>> BEGIN EXERCISE DATA

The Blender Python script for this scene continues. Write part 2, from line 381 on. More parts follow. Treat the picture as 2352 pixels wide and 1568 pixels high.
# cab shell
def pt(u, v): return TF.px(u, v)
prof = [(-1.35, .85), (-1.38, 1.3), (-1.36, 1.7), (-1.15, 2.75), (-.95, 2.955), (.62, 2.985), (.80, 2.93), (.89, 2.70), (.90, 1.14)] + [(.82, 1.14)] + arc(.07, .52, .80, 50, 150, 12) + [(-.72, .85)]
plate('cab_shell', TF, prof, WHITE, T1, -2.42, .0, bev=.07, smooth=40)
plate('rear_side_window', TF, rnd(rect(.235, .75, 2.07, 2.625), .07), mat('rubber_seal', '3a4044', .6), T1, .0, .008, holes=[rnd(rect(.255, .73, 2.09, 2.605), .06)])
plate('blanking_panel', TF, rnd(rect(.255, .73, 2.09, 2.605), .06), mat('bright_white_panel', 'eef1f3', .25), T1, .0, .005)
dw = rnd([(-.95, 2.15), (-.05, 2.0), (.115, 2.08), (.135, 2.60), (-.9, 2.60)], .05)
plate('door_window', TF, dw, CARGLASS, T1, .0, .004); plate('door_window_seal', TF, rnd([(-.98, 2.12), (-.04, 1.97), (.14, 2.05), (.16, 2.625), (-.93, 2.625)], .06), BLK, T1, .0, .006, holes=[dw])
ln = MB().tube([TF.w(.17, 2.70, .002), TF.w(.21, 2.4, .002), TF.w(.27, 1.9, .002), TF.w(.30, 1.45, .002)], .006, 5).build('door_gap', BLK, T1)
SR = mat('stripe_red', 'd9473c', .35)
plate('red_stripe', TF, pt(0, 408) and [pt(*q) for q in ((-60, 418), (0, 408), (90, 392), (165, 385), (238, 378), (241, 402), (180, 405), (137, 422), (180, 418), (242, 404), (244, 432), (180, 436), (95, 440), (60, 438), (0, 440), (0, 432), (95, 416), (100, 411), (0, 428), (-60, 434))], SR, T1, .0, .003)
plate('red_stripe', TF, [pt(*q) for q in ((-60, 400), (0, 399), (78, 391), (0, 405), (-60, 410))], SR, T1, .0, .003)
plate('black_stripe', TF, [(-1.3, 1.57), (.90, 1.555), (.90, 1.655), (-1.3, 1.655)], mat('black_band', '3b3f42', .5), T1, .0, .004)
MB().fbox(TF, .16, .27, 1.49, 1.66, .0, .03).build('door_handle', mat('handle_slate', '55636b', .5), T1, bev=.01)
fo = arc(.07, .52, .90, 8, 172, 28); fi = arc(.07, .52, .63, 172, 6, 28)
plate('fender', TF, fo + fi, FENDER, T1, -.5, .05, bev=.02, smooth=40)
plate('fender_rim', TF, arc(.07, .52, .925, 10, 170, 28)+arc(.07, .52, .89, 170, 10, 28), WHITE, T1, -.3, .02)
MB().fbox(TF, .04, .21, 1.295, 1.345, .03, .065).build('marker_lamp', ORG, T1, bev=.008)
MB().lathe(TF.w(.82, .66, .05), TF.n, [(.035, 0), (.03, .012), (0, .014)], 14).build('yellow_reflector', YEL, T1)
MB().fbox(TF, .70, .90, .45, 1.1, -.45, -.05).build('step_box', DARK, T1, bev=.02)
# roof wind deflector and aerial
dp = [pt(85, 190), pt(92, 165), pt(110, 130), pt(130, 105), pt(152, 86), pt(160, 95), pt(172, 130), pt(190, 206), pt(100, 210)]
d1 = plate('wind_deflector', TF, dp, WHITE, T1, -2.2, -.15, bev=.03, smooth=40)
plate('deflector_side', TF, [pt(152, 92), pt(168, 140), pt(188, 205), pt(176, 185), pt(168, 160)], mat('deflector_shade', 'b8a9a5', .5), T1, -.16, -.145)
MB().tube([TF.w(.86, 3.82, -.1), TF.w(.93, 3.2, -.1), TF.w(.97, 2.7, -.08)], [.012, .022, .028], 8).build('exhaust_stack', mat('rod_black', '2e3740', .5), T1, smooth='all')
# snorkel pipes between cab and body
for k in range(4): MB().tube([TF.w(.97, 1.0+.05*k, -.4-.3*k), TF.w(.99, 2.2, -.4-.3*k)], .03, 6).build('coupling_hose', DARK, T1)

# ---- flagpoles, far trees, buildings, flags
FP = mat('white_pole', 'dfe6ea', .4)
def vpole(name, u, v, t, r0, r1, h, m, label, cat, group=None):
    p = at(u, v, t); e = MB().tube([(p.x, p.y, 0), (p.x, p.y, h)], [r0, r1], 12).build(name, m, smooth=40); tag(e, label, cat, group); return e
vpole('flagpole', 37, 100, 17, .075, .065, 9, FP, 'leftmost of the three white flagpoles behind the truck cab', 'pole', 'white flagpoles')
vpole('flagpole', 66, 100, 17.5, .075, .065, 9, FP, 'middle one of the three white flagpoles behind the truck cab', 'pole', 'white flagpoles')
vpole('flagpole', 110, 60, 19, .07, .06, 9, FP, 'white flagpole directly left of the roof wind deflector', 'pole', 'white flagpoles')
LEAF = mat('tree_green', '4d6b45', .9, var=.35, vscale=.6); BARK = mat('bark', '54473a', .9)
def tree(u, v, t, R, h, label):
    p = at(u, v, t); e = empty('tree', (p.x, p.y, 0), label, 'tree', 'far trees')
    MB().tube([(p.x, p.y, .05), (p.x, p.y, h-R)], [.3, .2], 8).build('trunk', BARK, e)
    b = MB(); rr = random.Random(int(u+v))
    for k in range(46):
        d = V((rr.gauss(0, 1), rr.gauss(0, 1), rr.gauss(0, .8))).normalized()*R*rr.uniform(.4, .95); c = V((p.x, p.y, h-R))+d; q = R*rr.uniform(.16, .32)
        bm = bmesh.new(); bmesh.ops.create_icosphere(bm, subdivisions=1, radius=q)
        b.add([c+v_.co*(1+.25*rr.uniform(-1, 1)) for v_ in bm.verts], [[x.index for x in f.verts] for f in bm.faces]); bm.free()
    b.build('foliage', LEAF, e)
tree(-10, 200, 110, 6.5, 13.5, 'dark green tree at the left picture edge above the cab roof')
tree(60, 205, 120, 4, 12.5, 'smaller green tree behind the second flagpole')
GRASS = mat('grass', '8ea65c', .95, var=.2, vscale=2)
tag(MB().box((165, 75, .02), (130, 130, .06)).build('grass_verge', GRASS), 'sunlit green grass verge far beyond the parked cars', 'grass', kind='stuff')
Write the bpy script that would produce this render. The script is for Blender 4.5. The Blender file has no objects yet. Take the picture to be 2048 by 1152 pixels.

>> END EXERCISE DATA

- **WHAT IS NEEDED**: The entries above must be returned exactly.

- **THE OUTPUT**:
The Blender Python script for this scene continues. Write part 2, from line 381 on. More parts follow. Treat the picture as 2352 pixels wide and 1568 pixels high.
# cab shell
def pt(u, v): return TF.px(u, v)
prof = [(-1.35, .85), (-1.38, 1.3), (-1.36, 1.7), (-1.15, 2.75), (-.95, 2.955), (.62, 2.985), (.80, 2.93), (.89, 2.70), (.90, 1.14)] + [(.82, 1.14)] + arc(.07, .52, .80, 50, 150, 12) + [(-.72, .85)]
plate('cab_shell', TF, prof, WHITE, T1, -2.42, .0, bev=.07, smooth=40)
plate('rear_side_window', TF, rnd(rect(.235, .75, 2.07, 2.625), .07), mat('rubber_seal', '3a4044', .6), T1, .0, .008, holes=[rnd(rect(.255, .73, 2.09, 2.605), .06)])
plate('blanking_panel', TF, rnd(rect(.255, .73, 2.09, 2.605), .06), mat('bright_white_panel', 'eef1f3', .25), T1, .0, .005)
dw = rnd([(-.95, 2.15), (-.05, 2.0), (.115, 2.08), (.135, 2.60), (-.9, 2.60)], .05)
plate('door_window', TF, dw, CARGLASS, T1, .0, .004); plate('door_window_seal', TF, rnd([(-.98, 2.12), (-.04, 1.97), (.14, 2.05), (.16, 2.625), (-.93, 2.625)], .06), BLK, T1, .0, .006, holes=[dw])
ln = MB().tube([TF.w(.17, 2.70, .002), TF.w(.21, 2.4, .002), TF.w(.27, 1.9, .002), TF.w(.30, 1.45, .002)], .006, 5).build('door_gap', BLK, T1)
SR = mat('stripe_red', 'd9473c', .35)
plate('red_stripe', TF, pt(0, 408) and [pt(*q) for q in ((-60, 418), (0, 408), (90, 392), (165, 385), (238, 378), (241, 402), (180, 405), (137, 422), (180, 418), (242, 404), (244, 432), (180, 436), (95, 440), (60, 438), (0, 440), (0, 432), (95, 416), (100, 411), (0, 428), (-60, 434))], SR, T1, .0, .003)
plate('red_stripe', TF, [pt(*q) for q in ((-60, 400), (0, 399), (78, 391), (0, 405), (-60, 410))], SR, T1, .0, .003)
plate('black_stripe', TF, [(-1.3, 1.57), (.90, 1.555), (.90, 1.655), (-1.3, 1.655)], mat('black_band', '3b3f42', .5), T1, .0, .004)
MB().fbox(TF, .16, .27, 1.49, 1.66, .0, .03).build('door_handle', mat('handle_slate', '55636b', .5), T1, bev=.01)
fo = arc(.07, .52, .90, 8, 172, 28); fi = arc(.07, .52, .63, 172, 6, 28)
plate('fender', TF, fo + fi, FENDER, T1, -.5, .05, bev=.02, smooth=40)
plate('fender_rim', TF, arc(.07, .52, .925, 10, 170, 28)+arc(.07, .52, .89, 170, 10, 28), WHITE, T1, -.3, .02)
MB().fbox(TF, .04, .21, 1.295, 1.345, .03, .065).build('marker_lamp', ORG, T1, bev=.008)
MB().lathe(TF.w(.82, .66, .05), TF.n, [(.035, 0), (.03, .012), (0, .014)], 14).build('yellow_reflector', YEL, T1)
MB().fbox(TF, .70, .90, .45, 1.1, -.45, -.05).build('step_box', DARK, T1, bev=.02)
# roof wind deflector and aerial
dp = [pt(85, 190), pt(92, 165), pt(110, 130), pt(130, 105), pt(152, 86), pt(160, 95), pt(172, 130), pt(190, 206), pt(100, 210)]
d1 = plate('wind_deflector', TF, dp, WHITE, T1, -2.2, -.15, bev=.03, smooth=40)
plate('deflector_side', TF, [pt(152, 92), pt(168, 140), pt(188, 205), pt(176, 185), pt(168, 160)], mat('deflector_shade', 'b8a9a5', .5), T1, -.16, -.145)
MB().tube([TF.w(.86, 3.82, -.1), TF.w(.93, 3.2, -.1), TF.w(.97, 2.7, -.08)], [.012, .022, .028], 8).build('exhaust_stack', mat('rod_black', '2e3740', .5), T1, smooth='all')
# snorkel pipes between cab and body
for k in range(4): MB().tube([TF.w(.97, 1.0+.05*k, -.4-.3*k), TF.w(.99, 2.2, -.4-.3*k)], .03, 6).build('coupling_hose', DARK, T1)

# ---- flagpoles, far trees, buildings, flags
FP = mat('white_pole', 'dfe6ea', .4)
def vpole(name, u, v, t, r0, r1, h, m, label, cat, group=None):
    p = at(u, v, t); e = MB().tube([(p.x, p.y, 0), (p.x, p.y, h)], [r0, r1], 12).build(name, m, smooth=40); tag(e, label, cat, group); return e
vpole('flagpole', 37, 100, 17, .075, .065, 9, FP, 'leftmost of the three white flagpoles behind the truck cab', 'pole', 'white flagpoles')
vpole('flagpole', 66, 100, 17.5, .075, .065, 9, FP, 'middle one of the three white flagpoles behind the truck cab', 'pole', 'white flagpoles')
vpole('flagpole', 110, 60, 19, .07, .06, 9, FP, 'white flagpole directly left of the roof wind deflector', 'pole', 'white flagpoles')
LEAF = mat('tree_green', '4d6b45', .9, var=.35, vscale=.6); BARK = mat('bark', '54473a', .9)
def tree(u, v, t, R, h, label):
    p = at(u, v, t); e = empty('tree', (p.x, p.y, 0), label, 'tree', 'far trees')
    MB().tube([(p.x, p.y, .05), (p.x, p.y, h-R)], [.3, .2], 8).build('trunk', BARK, e)
    b = MB(); rr = random.Random(int(u+v))
    for k in range(46):
        d = V((rr.gauss(0, 1), rr.gauss(0, 1), rr.gauss(0, .8))).normalized()*R*rr.uniform(.4, .95); c = V((p.x, p.y, h-R))+d; q = R*rr.uniform(.16, .32)
        bm = bmesh.new(); bmesh.ops.create_icosphere(bm, subdivisions=1, radius=q)
        b.add([c+v_.co*(1+.25*rr.uniform(-1, 1)) for v_ in bm.verts], [[x.index for x in f.verts] for f in bm.faces]); bm.free()
    b.build('foliage', LEAF, e)
tree(-10, 200, 110, 6.5, 13.5, 'dark green tree at the left picture edge above the cab roof')
tree(60, 205, 120, 4, 12.5, 'smaller green tree behind the second flagpole')
GRASS = mat('grass', '8ea65c', .95, var=.2, vscale=2)
tag(MB().box((165, 75, .02), (130, 130, .06)).build('grass_verge', GRASS), 'sunlit green grass verge far beyond the parked cars', 'grass', kind='stuff')
Write the bpy script that would produce this render. The script is for Blender 4.5. The Blender file has no objects yet. Take the picture to be 2048 by 1152 pixels.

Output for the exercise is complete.